_EXERCISE INSTRUCTIONS:_
Copy out, from the entries below, each line holding the string "Treat".

◆ ◆ ◆ ◆ ◆

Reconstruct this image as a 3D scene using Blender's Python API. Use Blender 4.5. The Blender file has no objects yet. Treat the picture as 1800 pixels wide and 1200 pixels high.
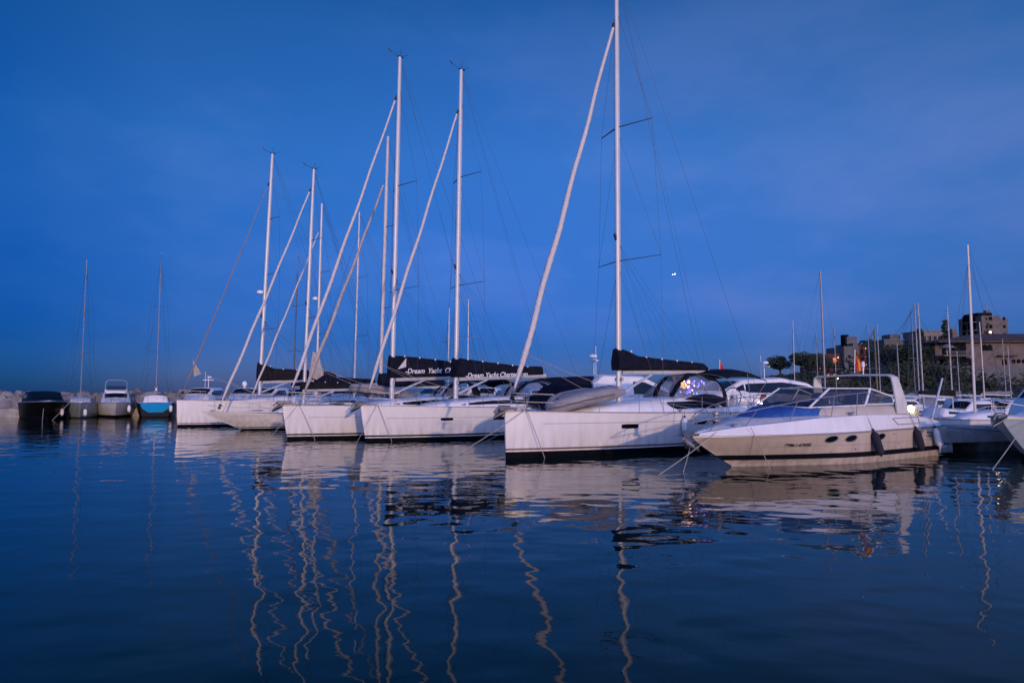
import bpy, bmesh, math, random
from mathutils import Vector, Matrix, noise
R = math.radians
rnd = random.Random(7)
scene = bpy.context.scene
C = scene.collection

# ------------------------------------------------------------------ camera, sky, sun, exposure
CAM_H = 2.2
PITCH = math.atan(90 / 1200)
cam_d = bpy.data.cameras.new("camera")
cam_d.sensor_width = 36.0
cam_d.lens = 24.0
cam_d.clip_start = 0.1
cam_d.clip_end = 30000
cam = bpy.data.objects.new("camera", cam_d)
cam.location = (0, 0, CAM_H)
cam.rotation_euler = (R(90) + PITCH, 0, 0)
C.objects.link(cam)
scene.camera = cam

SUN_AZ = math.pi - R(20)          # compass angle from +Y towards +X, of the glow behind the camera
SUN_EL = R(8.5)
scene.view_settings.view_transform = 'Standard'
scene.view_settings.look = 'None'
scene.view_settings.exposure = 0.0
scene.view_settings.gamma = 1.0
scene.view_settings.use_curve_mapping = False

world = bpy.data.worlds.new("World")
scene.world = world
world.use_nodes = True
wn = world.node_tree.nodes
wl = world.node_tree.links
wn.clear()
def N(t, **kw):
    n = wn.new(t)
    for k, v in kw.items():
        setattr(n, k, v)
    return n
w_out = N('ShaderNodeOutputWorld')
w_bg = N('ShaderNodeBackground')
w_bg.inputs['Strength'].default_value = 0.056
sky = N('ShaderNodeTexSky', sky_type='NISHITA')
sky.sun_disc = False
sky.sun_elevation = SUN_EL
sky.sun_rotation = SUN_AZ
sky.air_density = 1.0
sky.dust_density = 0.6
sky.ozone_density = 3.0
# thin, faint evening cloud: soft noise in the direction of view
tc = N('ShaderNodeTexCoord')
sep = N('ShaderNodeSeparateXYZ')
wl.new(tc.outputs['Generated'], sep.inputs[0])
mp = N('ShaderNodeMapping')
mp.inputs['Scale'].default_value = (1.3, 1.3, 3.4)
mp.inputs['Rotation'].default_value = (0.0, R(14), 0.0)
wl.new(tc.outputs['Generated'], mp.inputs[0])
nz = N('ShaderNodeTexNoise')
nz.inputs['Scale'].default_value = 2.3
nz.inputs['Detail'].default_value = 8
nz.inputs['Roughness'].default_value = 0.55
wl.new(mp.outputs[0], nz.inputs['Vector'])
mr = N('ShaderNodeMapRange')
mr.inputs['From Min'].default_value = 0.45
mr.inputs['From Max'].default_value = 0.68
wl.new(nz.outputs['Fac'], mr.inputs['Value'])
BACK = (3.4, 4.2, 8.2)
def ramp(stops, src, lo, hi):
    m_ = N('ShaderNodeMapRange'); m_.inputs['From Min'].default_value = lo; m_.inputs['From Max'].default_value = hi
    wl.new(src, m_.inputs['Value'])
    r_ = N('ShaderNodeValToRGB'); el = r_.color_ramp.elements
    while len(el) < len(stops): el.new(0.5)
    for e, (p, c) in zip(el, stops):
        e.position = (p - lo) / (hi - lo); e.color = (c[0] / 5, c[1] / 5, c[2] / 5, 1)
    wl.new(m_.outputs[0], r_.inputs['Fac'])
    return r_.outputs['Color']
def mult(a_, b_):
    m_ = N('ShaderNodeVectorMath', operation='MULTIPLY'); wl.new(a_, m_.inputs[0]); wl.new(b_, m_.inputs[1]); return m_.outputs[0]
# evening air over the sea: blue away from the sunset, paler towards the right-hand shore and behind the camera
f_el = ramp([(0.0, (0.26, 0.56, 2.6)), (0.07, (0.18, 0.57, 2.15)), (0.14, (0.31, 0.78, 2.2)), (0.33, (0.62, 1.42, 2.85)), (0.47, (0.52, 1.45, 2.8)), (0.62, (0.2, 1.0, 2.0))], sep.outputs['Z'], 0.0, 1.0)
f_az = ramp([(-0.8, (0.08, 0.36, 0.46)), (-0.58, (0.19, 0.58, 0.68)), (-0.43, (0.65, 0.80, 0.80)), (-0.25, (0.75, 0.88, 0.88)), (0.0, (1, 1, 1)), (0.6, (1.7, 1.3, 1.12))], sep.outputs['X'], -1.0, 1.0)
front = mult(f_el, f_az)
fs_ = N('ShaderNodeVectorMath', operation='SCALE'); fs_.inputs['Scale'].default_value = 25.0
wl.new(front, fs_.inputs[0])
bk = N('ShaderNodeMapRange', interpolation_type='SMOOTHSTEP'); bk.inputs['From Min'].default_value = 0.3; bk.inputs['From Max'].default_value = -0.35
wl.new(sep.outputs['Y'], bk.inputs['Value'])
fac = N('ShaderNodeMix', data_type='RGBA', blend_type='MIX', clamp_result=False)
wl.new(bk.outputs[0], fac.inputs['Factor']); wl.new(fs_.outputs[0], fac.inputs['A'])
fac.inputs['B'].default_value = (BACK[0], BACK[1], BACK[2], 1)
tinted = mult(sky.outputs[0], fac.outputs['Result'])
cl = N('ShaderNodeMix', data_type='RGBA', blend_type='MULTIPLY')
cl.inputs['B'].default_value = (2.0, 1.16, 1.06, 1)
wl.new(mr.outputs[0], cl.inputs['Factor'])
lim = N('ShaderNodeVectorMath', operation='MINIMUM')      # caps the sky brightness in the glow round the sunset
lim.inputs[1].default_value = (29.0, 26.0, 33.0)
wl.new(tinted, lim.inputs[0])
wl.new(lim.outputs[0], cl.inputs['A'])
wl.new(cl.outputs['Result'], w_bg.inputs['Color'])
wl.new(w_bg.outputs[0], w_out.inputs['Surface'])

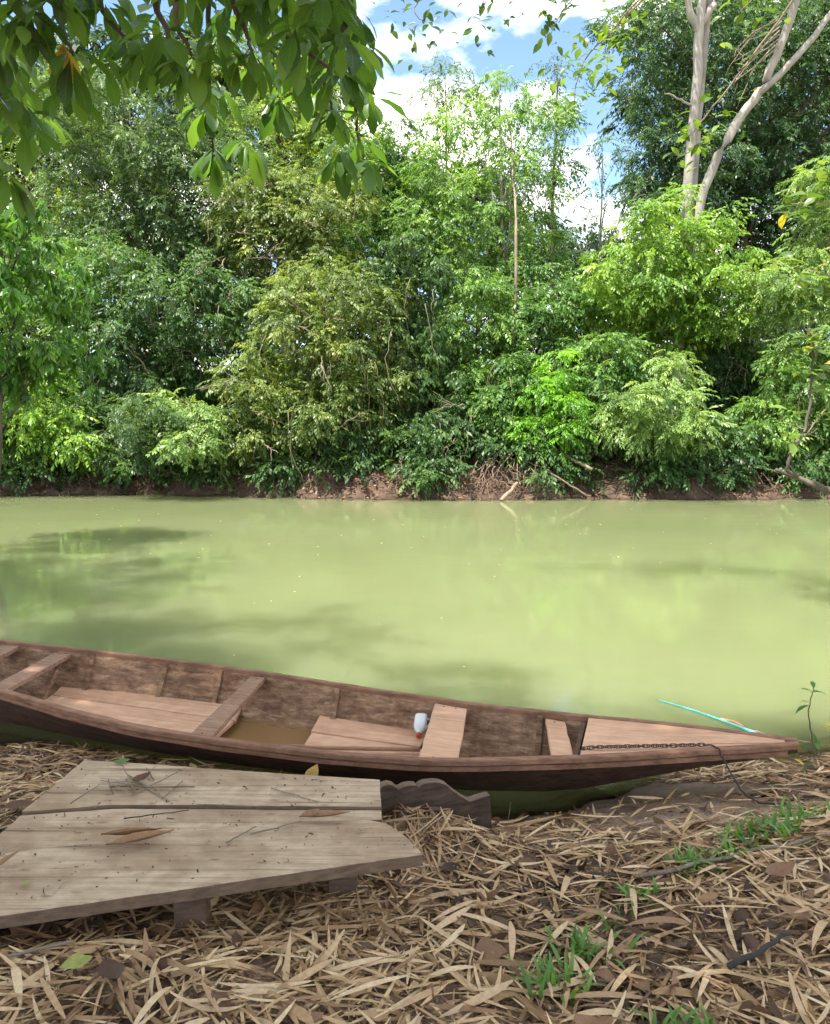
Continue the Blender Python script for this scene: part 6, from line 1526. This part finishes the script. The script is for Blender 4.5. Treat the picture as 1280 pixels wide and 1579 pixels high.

◆ ◆ ◆ ◆ ◆

_ANSWER FOR THIS EXERCISE:_
Reconstruct this image as a 3D scene using Blender's Python API. Use Blender 4.5. The Blender file has no objects yet. Treat the picture as 1800 pixels wide and 1200 pixels high.
Continue the Blender Python script for this scene: part 6, from line 1526. This part finishes the script. The script is for Blender 4.5. Treat the picture as 1280 pixels wide and 1579 pixels high.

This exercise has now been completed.